Archie Review

Archie
The story of Cary Grant (Jason Isaacs): how a humble working-class lad from Bristol named Archie Leach became one of Hollywood’s greatest stars. Yet his relationship with Dyan Cannon (Laura Aikman) led to his most significant role — as a father.

by John Nugent |
Updated on

It’s hard to overstate how bright the Cary Grant star shines. In an AFI ranking of ‘screen legends’, only Humphrey Bogart was ranked higher in the men’s list. He is an icon: whether goofing around with Katharine Hepburn in Bringing Up Baby, hanging off Mount Rushmore for Alfred Hitchcock in North By Northwest, or seducing Audrey Hepburn in Charade, he was always impeccably dressed and drily funny, with a preternatural sense for big-screen presence. Yet despite his fame — or perhaps because of it — Grant was an intensely private man. We have only ever been able to piece together elements of his off-screen life.

Archie is the first attempt to dramatise that life. It takes a bold actor to take on such a big actor. Jason Isaacs is undeniably that bold, and watching him stretch out in a big, meaty lead role is always a treat. It hardly hurts that he bears a remarkable resemblance to the man: not just in his handsomely refined face, Beverly Hills tan and slick salt-and-pepper hair, but in the way he carries himself, the way he wears a tailored suit, the way he moves his body and his face with wry intention and debonair purpose.

Archie

Isaacs nails the voice, too, perhaps the most challenging part of such an imitation, a unique cocktail of old Hollywood mannerism and West Country drawl; there are moments when Isaacs hits the extremely Grant-ish vowel sounds so perfectly that you forget you’re watching a performance.

But it is, most definitely, a performance; this four-part series, written by Oscar-nominated Jeff Pope (a regular Steve Coogan collaborator) and directed by Paul Andrew Williams (who did hugely impressive work on last year’s Bull) emphasises from the beginning how Cary Grant was the façade. “He is a character,” says Isaacs’ Grant, in the opening episode, to a theatre audience towards the end of his life. “I made him up. I made up the perfect man in order to survive.”

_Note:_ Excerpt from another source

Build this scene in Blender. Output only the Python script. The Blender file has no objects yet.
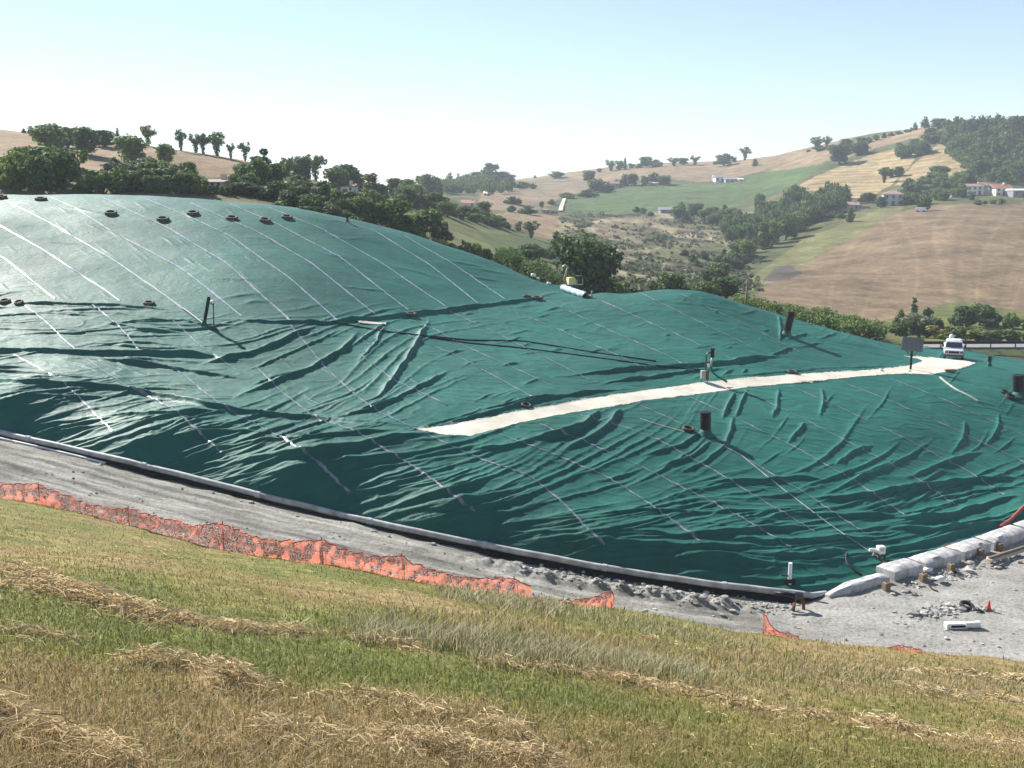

Worth poring over to witness Isaacs totally commit to finding the line where Archie ends and Cary begins.

This is the central question tugging at Archie: who was Cary Grant (his stage name) — and who was Archie Leach (his birth name)? A restless non-linear narrative tries to figure this out, exploring his life at various ages, starting with his early 20th-century childhood in Bristol — “one step away from beggars”, as his mother puts it — with parents who showed little affection and a father who lied about his mother’s death. Like a lot of performers, Archie Leach came from incredible hardship, and clearly found an alternative parental love in an audience.

So ‘Cary Grant’ — like, to an extent, Marilyn Monroe — was a shield. But Pope’s script doesn’t quite probe this idea deeply enough, and Grant’s film career gets surprisingly short shrift, despite very plausible imitations of North By Northwest and Charade. Instead, the main focus is on the rise and fall of Grant’s fourth marriage, to fellow actor Dyan Cannon (Laura Aikman, just as impressive in her imitation as Isaacs), who finds herself charmed by Grant, while also frustrated by his obvious emotional issues. (The peace both of them ultimately find when their daughter Jennifer is born in the later episodes is admittedly very moving.)

This is understandable — the series is partly adapted from Cannon’s memoir, Dear Cary — but it doesn’t always seem like we are getting the whole picture of the man whose name adorns the title. For such a cinematic icon, it doesn’t always feel totally cinematic, either. There are some great guest appearances, including a spiky turn from Harriet Walter as Grant’s estranged mother — but some of the bit-parts feel rather stagey; and the budget limitations are often felt. This is very much ITV, rather than HBO.

Still, it’s worth poring over to witness Isaacs totally commit to finding the line where Archie ends and Cary begins. He imparts more than just a solid impersonation of the man; beneath the veneer, he carefully allows hints of that childhood pain, and keeps that pain appropriately understated, always behind the shield. Perhaps the mystery of Cary Grant is the point.

A solid, if inevitably insufficient, portrait of a still-enigmatic Hollywood legend. It doesn’t completely get under Cary Grant’s skin — but Jason Isaacs’ thoughtful, transformative performance makes it worth the attempt.